* **The task**
Images are excluded; otherwise, output every record exactly.

>> BEGIN Dataset

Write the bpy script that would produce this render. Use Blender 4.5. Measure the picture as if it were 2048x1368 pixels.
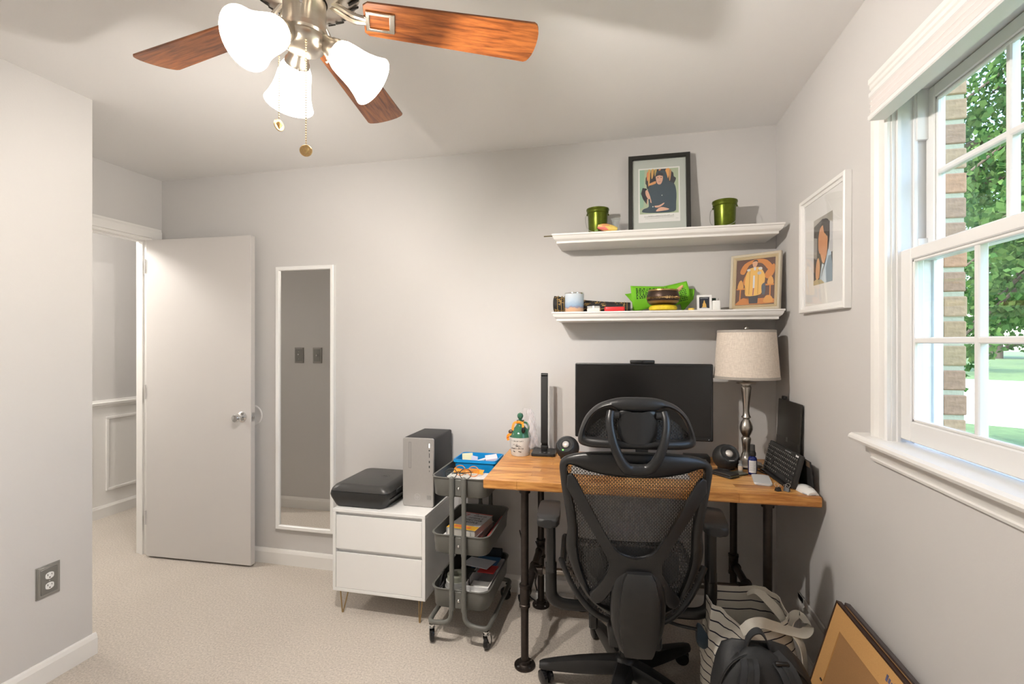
import bpy, bmesh, math, random
from mathutils import Vector, Matrix, Euler
random.seed(7)
PI = math.pi
for _o in list(bpy.data.objects): bpy.data.objects.remove(_o, do_unlink=True)
SC = bpy.context.scene
COL = SC.collection

# ------------------------------------------------------------------ camera
cam_d = bpy.data.cameras.new('camera'); cam = bpy.data.objects.new('camera', cam_d); COL.objects.link(cam)
cam_d.sensor_width = 36.0; cam_d.lens = 36.0*960.0/2048.0; cam_d.clip_start = 0.02; cam_d.clip_end = 300
cam.location = (0, 0, 1.375); cam.rotation_euler = (PI/2, 0, math.atan(218.5/960.0))
SC.camera = cam

# ------------------------------------------------------------------ sky, sun, exposure
W = bpy.data.worlds.new('sky'); SC.world = W; W.use_nodes = True
_n = W.node_tree.nodes; _bg = _n['Background']
_sky = _n.new('ShaderNodeTexSky'); _sky.sky_type = 'NISHITA'; _sky.sun_disc = False
_sky.sun_elevation = math.radians(58); _sky.sun_rotation = math.radians(215); _sky.dust_density = 2.0
W.node_tree.links.new(_sky.outputs[0], _bg.inputs[0]); _bg.inputs[1].default_value = 0.80
sun_d = bpy.data.lights.new('sun', 'SUN'); sun = bpy.data.objects.new('sun', sun_d); COL.objects.link(sun)
sun_d.energy = 3.6; sun_d.angle = 0.01; sun_d.color = (1.0, 0.95, 0.86)
sun.rotation_euler = Vector((0.42, 0.30, -0.86)).to_track_quat('-Z', 'Y').to_euler()
FAN_BULB_W = 34.0          # each of the three fan bulbs
FAN_SHADE_EMIT = 7.0      # glow of the frosted shades
HALL_FILL_W = 30.0  # unseen lamp added to lift the hallway brightness
vs = SC.view_settings
vs.view_transform = 'Standard'; vs.look = 'None'; vs.exposure = 0.98; vs.gamma = 1.0; vs.use_curve_mapping = False

# ------------------------------------------------------------------ materials
MATS = {}
def mat(name, col, rough=0.5, metal=0.0, **k):
    if name in MATS: return MATS[name]
    m = bpy.data.materials.new(name); m.use_nodes = True
    b = m.node_tree.nodes['Principled BSDF']
    b.inputs['Base Color'].default_value = (*col, 1); b.inputs['Roughness'].default_value = rough
    b.inputs['Metallic'].default_value = metal
    for kk, v in k.items():
        if kk in ('noise', 'bump', 'scale', 'stretch'): continue
        b.inputs[kk].default_value = v
    nt = m.node_tree
    if 'noise' in k or 'bump' in k:
        tc = nt.nodes.new('ShaderNodeTexCoord'); mp = nt.nodes.new('ShaderNodeMapping')
        mp.inputs['Scale'].default_value = k.get('stretch', (1, 1, 1))
        nz = nt.nodes.new('ShaderNodeTexNoise'); nz.inputs['Scale'].default_value = k.get('scale', 60); nz.inputs['Detail'].default_value = 4
        nt.links.new(tc.outputs['Object'], mp.inputs[0]); nt.links.new(mp.outputs[0], nz.inputs['Vector'])
        if 'noise' in k:
            a = k['noise']; mx = nt.nodes.new('ShaderNodeMix'); mx.data_type = 'RGBA'
            mx.inputs[6].default_value = (*[max(0, c*(1-a)) for c in col], 1); mx.inputs[7].default_value = (*[min(1, c*(1+a)) for c in col], 1)
            nt.links.new(nz.outputs['Fac'], mx.inputs[0]); nt.links.new(mx.outputs[2], b.inputs['Base Color'])
        if 'bump' in k:
            bp = nt.nodes.new('ShaderNodeBump'); bp.inputs['Strength'].default_value = k['bump']; bp.inputs['Distance'].default_value = 0.004
            nt.links.new(nz.outputs['Fac'], bp.inputs['Height']); nt.links.new(bp.outputs[0], b.inputs['Normal'])
    MATS[name] = m; return m

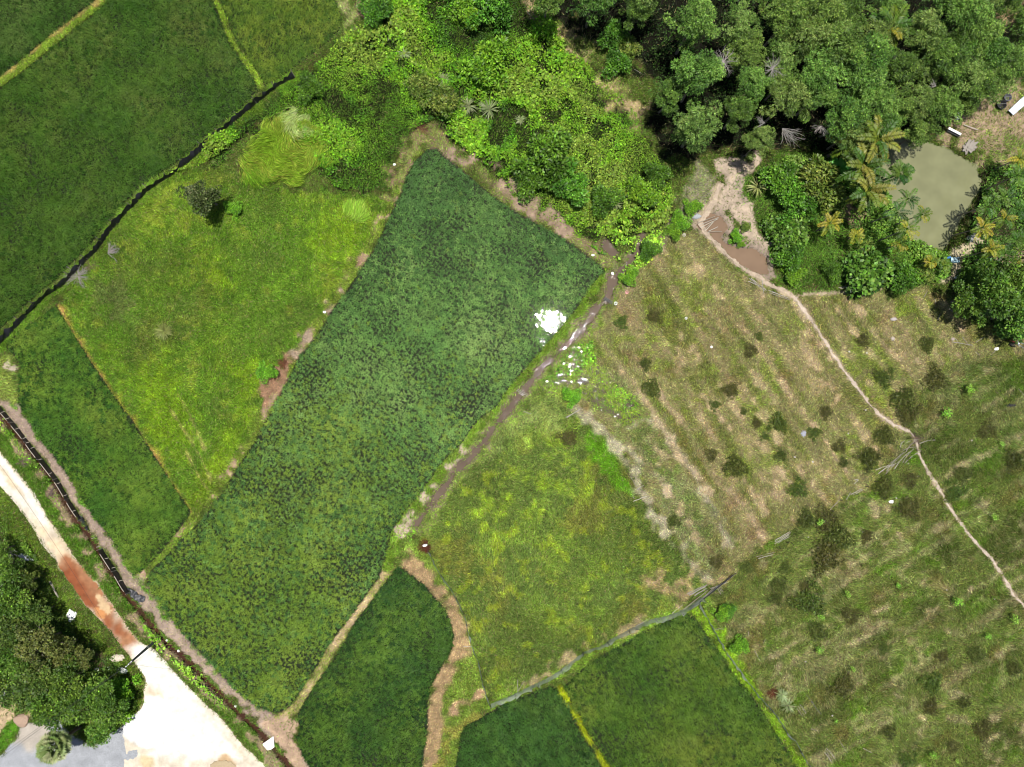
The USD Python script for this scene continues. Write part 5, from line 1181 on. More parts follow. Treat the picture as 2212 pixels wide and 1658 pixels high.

>> END Dataset

* **Completed exercise**
Write the bpy script that would produce this render. Use Blender 4.5. Measure the picture as if it were 2048x1368 pixels.
import bpy, bmesh, math, random
from mathutils import Vector, Matrix, Euler
random.seed(7)
PI = math.pi
for _o in list(bpy.data.objects): bpy.data.objects.remove(_o, do_unlink=True)
SC = bpy.context.scene
COL = SC.collection

# ------------------------------------------------------------------ camera
cam_d = bpy.data.cameras.new('camera'); cam = bpy.data.objects.new('camera', cam_d); COL.objects.link(cam)
cam_d.sensor_width = 36.0; cam_d.lens = 36.0*960.0/2048.0; cam_d.clip_start = 0.02; cam_d.clip_end = 300
cam.location = (0, 0, 1.375); cam.rotation_euler = (PI/2, 0, math.atan(218.5/960.0))
SC.camera = cam

# ------------------------------------------------------------------ sky, sun, exposure
W = bpy.data.worlds.new('sky'); SC.world = W; W.use_nodes = True
_n = W.node_tree.nodes; _bg = _n['Background']
_sky = _n.new('ShaderNodeTexSky'); _sky.sky_type = 'NISHITA'; _sky.sun_disc = False
_sky.sun_elevation = math.radians(58); _sky.sun_rotation = math.radians(215); _sky.dust_density = 2.0
W.node_tree.links.new(_sky.outputs[0], _bg.inputs[0]); _bg.inputs[1].default_value = 0.80
sun_d = bpy.data.lights.new('sun', 'SUN'); sun = bpy.data.objects.new('sun', sun_d); COL.objects.link(sun)
sun_d.energy = 3.6; sun_d.angle = 0.01; sun_d.color = (1.0, 0.95, 0.86)
sun.rotation_euler = Vector((0.42, 0.30, -0.86)).to_track_quat('-Z', 'Y').to_euler()
FAN_BULB_W = 34.0          # each of the three fan bulbs
FAN_SHADE_EMIT = 7.0      # glow of the frosted shades
HALL_FILL_W = 30.0  # unseen lamp added to lift the hallway brightness
vs = SC.view_settings
vs.view_transform = 'Standard'; vs.look = 'None'; vs.exposure = 0.98; vs.gamma = 1.0; vs.use_curve_mapping = False

# ------------------------------------------------------------------ materials
MATS = {}
def mat(name, col, rough=0.5, metal=0.0, **k):
    if name in MATS: return MATS[name]
    m = bpy.data.materials.new(name); m.use_nodes = True
    b = m.node_tree.nodes['Principled BSDF']
    b.inputs['Base Color'].default_value = (*col, 1); b.inputs['Roughness'].default_value = rough
    b.inputs['Metallic'].default_value = metal
    for kk, v in k.items():
        if kk in ('noise', 'bump', 'scale', 'stretch'): continue
        b.inputs[kk].default_value = v
    nt = m.node_tree
    if 'noise' in k or 'bump' in k:
        tc = nt.nodes.new('ShaderNodeTexCoord'); mp = nt.nodes.new('ShaderNodeMapping')
        mp.inputs['Scale'].default_value = k.get('stretch', (1, 1, 1))
        nz = nt.nodes.new('ShaderNodeTexNoise'); nz.inputs['Scale'].default_value = k.get('scale', 60); nz.inputs['Detail'].default_value = 4
        nt.links.new(tc.outputs['Object'], mp.inputs[0]); nt.links.new(mp.outputs[0], nz.inputs['Vector'])
        if 'noise' in k:
            a = k['noise']; mx = nt.nodes.new('ShaderNodeMix'); mx.data_type = 'RGBA'
            mx.inputs[6].default_value = (*[max(0, c*(1-a)) for c in col], 1); mx.inputs[7].default_value = (*[min(1, c*(1+a)) for c in col], 1)
            nt.links.new(nz.outputs['Fac'], mx.inputs[0]); nt.links.new(mx.outputs[2], b.inputs['Base Color'])
        if 'bump' in k:
            bp = nt.nodes.new('ShaderNodeBump'); bp.inputs['Strength'].default_value = k['bump']; bp.inputs['Distance'].default_value = 0.004
            nt.links.new(nz.outputs['Fac'], bp.inputs['Height']); nt.links.new(bp.outputs[0], b.inputs['Normal'])
    MATS[name] = m; return m

The USD Python script for this scene continues. Write part 5, from line 1181 on. More parts follow. Treat the picture as 2212 pixels wide and 1658 pixels high.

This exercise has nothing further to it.